Monday 8 December 2008

Taliban tightens the screw



The news that new talks between the Afghan government and the Taliban are to take place in Dubai in the next few days is welcome, although the Taliban leader Mullah Omar has issued an uncompromising statement - his first for some time - in which he appears to argue that Coalition forces in the country are on the brink of defeat.
Speaking on the eve of Eid e Ghorban, Mullah Omar suggests that the collapse of the US economy is directly related to its military activities in Afghanistan and Iraq and warns that sending more troops to back the regime in Kabul will not relieve the situation. "Thus the current armed clashed which now number into tens, will spiral up to hundreds of armed clashes. Your current casualties of hundreds will jack up to thousand casualties of dead and injured simultaneously," he says.

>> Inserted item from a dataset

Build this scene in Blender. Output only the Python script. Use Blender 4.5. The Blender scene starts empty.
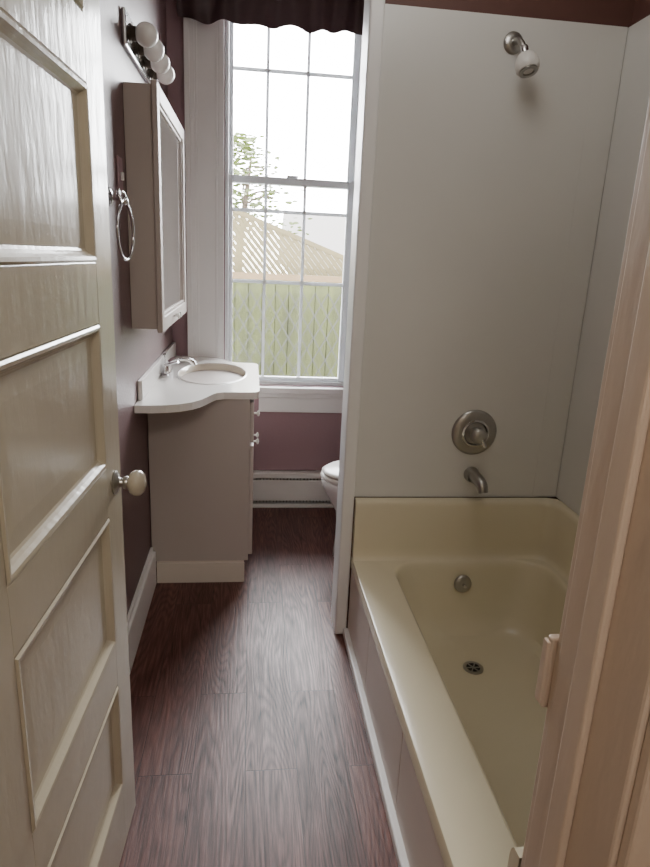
import bpy, bmesh, math, random
from mathutils import Vector, Matrix
random.seed(4)
S=bpy.context.scene
COL=S.collection

# ------------------------------------------------------------ materials
def mat(name,col,rough=0.5,metal=0.0,var=0.06,vscale=4.0,bump=0.0,bscale=60.0,spec=0.5,coat=0.0,stretch=None,transl=0.0):
    m=bpy.data.materials.new(name); m.use_nodes=True
    nt=m.node_tree; N=nt.nodes; L=nt.links
    b=N['Principled BSDF']
    b.inputs['Roughness'].default_value=rough
    b.inputs['Metallic'].default_value=metal
    b.inputs['Specular IOR Level'].default_value=spec
    b.inputs['Coat Weight'].default_value=coat
    b.inputs['Coat Roughness'].default_value=0.15
    tc=N.new('ShaderNodeTexCoord')
    src=tc.outputs['Object']
    if stretch:
        mp=N.new('ShaderNodeMapping'); mp.inputs['Scale'].default_value=stretch
        L.new(src,mp.inputs['Vector']); src=mp.outputs['Vector']
    n=N.new('ShaderNodeTexNoise'); n.inputs['Scale'].default_value=vscale; n.inputs['Detail'].default_value=4
    L.new(src,n.inputs['Vector'])
    mx=N.new('ShaderNodeMix'); mx.data_type='RGBA'
    mx.inputs[6].default_value=(*[max(0,c*(1-var)) for c in col],1)
    mx.inputs[7].default_value=(*[min(1,c*(1+var)) for c in col],1)
    L.new(n.outputs['Fac'],mx.inputs[0]); L.new(mx.outputs[2],b.inputs['Base Color'])
    if bump>0:
        n2=N.new('ShaderNodeTexNoise'); n2.inputs['Scale'].default_value=bscale; n2.inputs['Detail'].default_value=3
        L.new(src,n2.inputs['Vector'])
        bp=N.new('ShaderNodeBump'); bp.inputs['Strength'].default_value=bump; bp.inputs['Distance'].default_value=0.004
        L.new(n2.outputs['Fac'],bp.inputs['Height']); L.new(bp.outputs['Normal'],b.inputs['Normal'])
    if transl>0:
        t=N.new('ShaderNodeBsdfTranslucent'); L.new(mx.outputs[2],t.inputs['Color'])
        x=N.new('ShaderNodeMixShader'); x.inputs[0].default_value=transl
        L.new(b.outputs[0],x.inputs[1]); L.new(t.outputs[0],x.inputs[2]); L.new(x.outputs[0],N['Material Output'].inputs['Surface'])
    return m
def srgb(h):
    h=h.lstrip('#'); v=[int(h[i:i+2],16)/255 for i in (0,2,4)]
    return tuple(c/12.92 if c<=.04045 else ((c+.055)/1.055)**2.4 for c in v)

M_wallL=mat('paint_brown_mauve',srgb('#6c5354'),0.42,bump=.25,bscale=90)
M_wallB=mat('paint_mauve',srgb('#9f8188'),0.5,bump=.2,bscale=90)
M_wallTop=mat('paint_dark_red',srgb('#5f3f38'),0.6,bump=.2)
M_ceil=mat('ceiling_white',srgb('#e2dfd8'),0.8,bump=.1)
M_hall=mat('hall_paint',srgb('#bfb29c'),0.7,bump=.1)
M_trim=mat('trim_white_gloss',srgb('#efefef'),0.35,bump=.1,bscale=40)
M_door=mat('door_paint_cream',srgb('#beb5a1'),0.22,bump=.30,bscale=26,coat=.25,stretch=(1,1.5,.45))
M_jamb=mat('jamb_paint_pinkcream',srgb('#d2c0b0'),0.4,bump=.3,bscale=40,stretch=(1,1,.3))
M_panel=mat('surround_panel',srgb('#dcdcd9'),0.33,var=.03,bump=.05)
M_tub=mat('tub_bone_acrylic',srgb('#dfd7bd'),0.25,var=.03,coat=.2)
M_skirt=mat('skirt_panel',srgb('#ddd2ca'),0.45,bump=.1)
M_van=mat('vanity_laminate',srgb('#bdb4ae'),0.5,var=.03)
M_vanbase=mat('vanity_base',srgb('#dcd3c8'),0.5,var=.03)
M_counter=mat('cultured_marble',srgb('#f0eeea'),0.2,var=.03,coat=.3)
M_bowl=mat('sink_bowl_biscuit',srgb('#e4dccb'),0.18,var=.02,coat=.4)
M_cab=mat('cabinet_paint',srgb('#b8ada6'),0.45,var=.04)
M_chrome=mat('chrome',(.62,.62,.64),0.12,1.0,var=.02)
M_nickel=mat('brushed_nickel',(.44,.43,.41),0.3,1.0,var=.04)
M_bronze=mat('dark_metal',(.10,.085,.07),0.3,1.0,var=.1)
M_porc=mat('porcelain',srgb('#efeff0'),0.12,var=.01,coat=.4)
M_whiteplastic=mat('white_plastic',srgb('#e4e2de'),0.3,var=.02)
M_mirror=mat('mirror_silver',(.85,.86,.86),0.02,1.0,var=.0)
M_knob=mat('mineral_knob',srgb('#bdb5a4'),0.15,var=.2,vscale=40,coat=.5)
M_dark=mat('dark_hole',(.015,.015,.015),0.6)
M_seam=mat('seam_grey',srgb('#6e655f'),0.7)  # plain warm grey for the skirt core and heater fins
M_heat=mat('heater_enamel',srgb('#e6e4e0'),0.4,var=.02)
M_fence=mat('mossy_fence',srgb('#2f3311'),0.85,var=.85,vscale=2.2,bump=.3,stretch=(3,3,.6))
M_latt=mat('lattice_wood',srgb('#41391d'),0.8,var=.25)
M_rail=mat('fence_rail_wood',srgb('#4d3d24'),0.8,var=.2)
M_wire=mat('wire_galvanised',(.008,.009,.005),0.6,0.0)
M_ground=mat('yard_grass',srgb('#2c3515'),0.95,var=.3,vscale=8,bump=.5)
M_leaf=mat('leaves',srgb('#3a4418'),0.6,var=.4,vscale=6,transl=.3)
M_bark=mat('bark',srgb('#3c3228'),0.9,bump=.6,bscale=20)
M_roof=mat('roof_shingle',srgb('#4e4b48'),0.9,var=.15,vscale=12)
M_siding=mat('house_siding',srgb('#6d6f70'),0.8,var=.04)
M_vinyl=mat('window_vinyl',srgb('#eef1f4'),0.35,var=.02,transl=.13)
M_munt=mat('muntin_vinyl',srgb('#eef1f4'),0.35,var=.02,transl=.20)
M_bulb=mat('frosted_bulb',srgb('#f6f4f0'),0.25,var=.01,coat=.3)
M_curt=mat('valance_satin',srgb('#3e2d2f'),0.4,var=.2,vscale=8,transl=.03)

def glass_mat():
    m=bpy.data.materials.new('window_glass'); m.use_nodes=True
    nt=m.node_tree; N=nt.nodes; L=nt.links; N.remove(N['Principled BSDF'])
    t=N.new('ShaderNodeBsdfTransparent'); g=N.new('ShaderNodeBsdfGlossy'); g.inputs['Roughness'].default_value=.02
    f=N.new('ShaderNodeFresnel'); f.inputs['IOR'].default_value=1.3
    x=N.new('ShaderNodeMixShader'); L.new(f.outputs[0],x.inputs[0]); L.new(t.outputs[0],x.inputs[1]); L.new(g.outputs[0],x.inputs[2])
    L.new(x.outputs[0],N['Material Output'].inputs['Surface']); return m
M_glass=glass_mat()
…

He does not specifically mention the Dubai talks, but last time negotiations took place, at the end of September, the Taliban leadership denied that they had happened. "The Afghan Islamic Emirate leadership council considers such baseless rumours as a failed attempt of the enemy to create mistrust and concerns among Afghans and other nations and Mujahideen. No official member of the Taliban is currently or in the past negotiating with the US or the puppet Afghan govrnment. A few former officials of Taliban who are under house arrest or have surrendered do not represent the Islamic Emirate."

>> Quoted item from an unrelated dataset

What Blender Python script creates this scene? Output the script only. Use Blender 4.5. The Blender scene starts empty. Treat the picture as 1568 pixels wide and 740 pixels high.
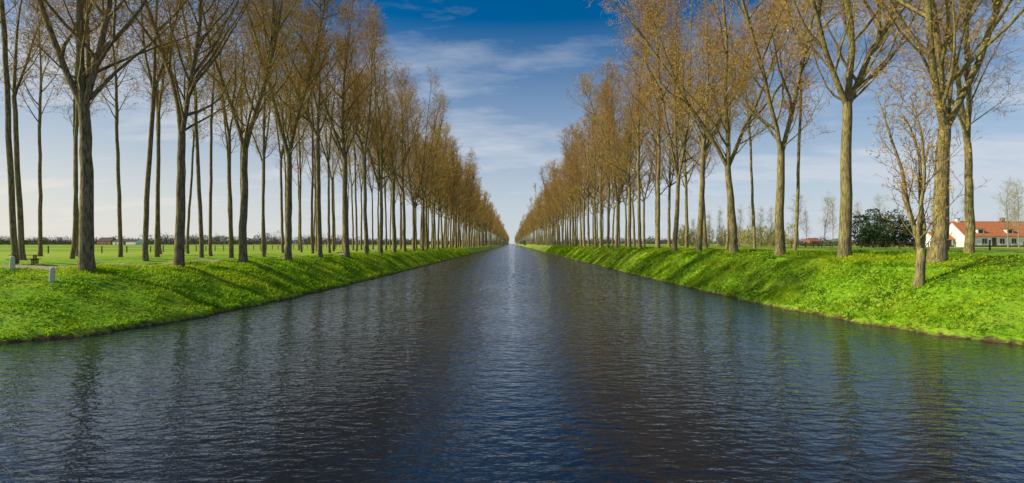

Precisely who is involved in the negotiations and their importance will be the subject of a future posting, but whatever is happening in Dubai, it is clear that the Taliban and other groups opposed to the Karzai government are now in control of much of the country. According to a bleak new report from the independent International Council on Security and Development, the Taliban now has a permanent presence in 72 per cent of the country - up from 54 per cent a year ago (see map above).
The report claims that four of the five routes out of Kabul to neighbouring countries are now unsafe for Afghan or international travel. It points to a growing nexus between the Taliban and criminal elements who are "closing a noose" around the capital.

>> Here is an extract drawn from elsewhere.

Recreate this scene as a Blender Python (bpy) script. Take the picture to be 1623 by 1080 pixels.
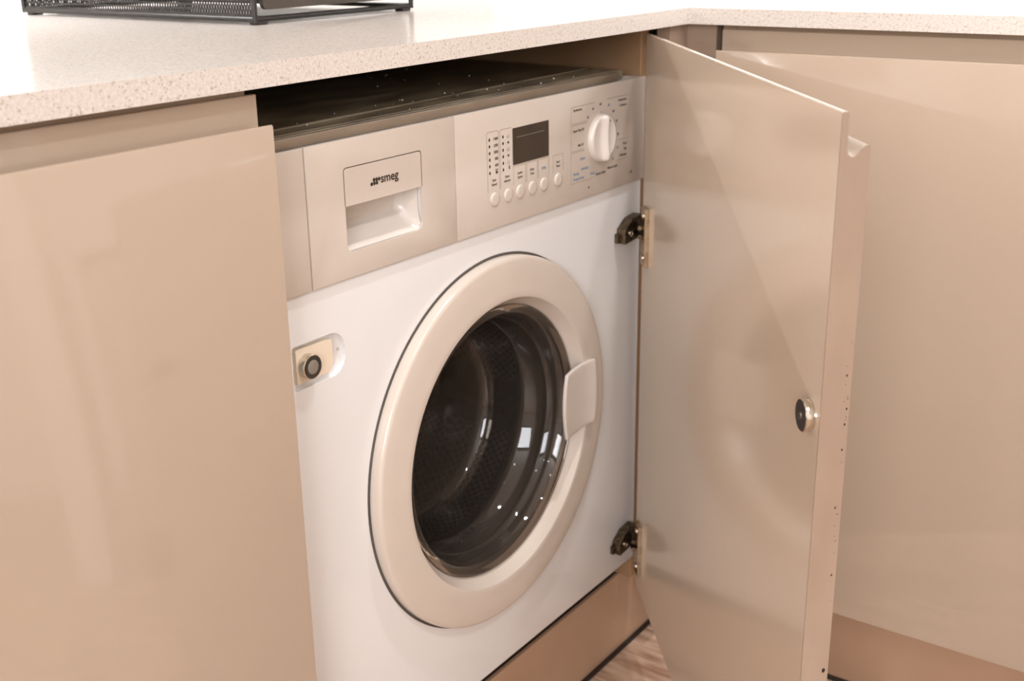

"The Taliban are now dictating terms in Afghanistan, both politically and militarily," says the report. "At the national level, talk of reconciliation and power sharing between undefined moderate elements of the movement and elected government officials is commonplace. At a local level, the Taliban are manoeuvring skilfully to fill the governance void, frequently offering a mellower version of localised leadership than characterised their last stint in power."
The report continues: "It is their combination of recruitment bulk and propaganda know-how that enables the Taliban to outlast NATO-ISAF and US forces. Simplistic though it may be, their unity of purpose gives them a distinct edge over the cumbersome command structure of Western security and development efforts."
"We don't see the figures in this report as being credible at all," said NATO spokesman James Appathurai. "The Taliban are only present in the south and east, which is already less than 50 percent of the country." And the Afghan government has also rejected the report and said "in addition to the questionable methodology of the report and its conceptual confusion, the report has misinterpreted the sporadic, terrorizing, and media-oriented activities of the Taliban."
Yet it is clear that travel in Afghanistan is now almost impossible for most aid workers, who cannot even visit the projects they are supposed to be financing.
And just across the border in Pakistan supporters of the Taliban have in recent days been engaged in a campaign of attacks against military supply convoys entering the country via the Khyber Pass. On Sunday 7th December insurgents broke into a depot on the ring road outside Peshawar and set fire to 50 containers. The previous night they had burned more than 100 vehicles (see picture above) carrying military supplies. Security guards said that around 200 militants had entered the terminal shouting Allah-o-Akbar and 'Down with America'. A week ago 22 trucks carrying food supplies were burned in the same area.
While these attacks are unlikely to act as a serious threat to the military mission in Afghanistan, they are certainly more than pinpricks. More important than the effect on supplies is the propaganda value. They demonstrate to the average Afghan that Karzai's government is losing control of the country. And in a country where historically people wait to see who is winning before deciding who to support, time is running out.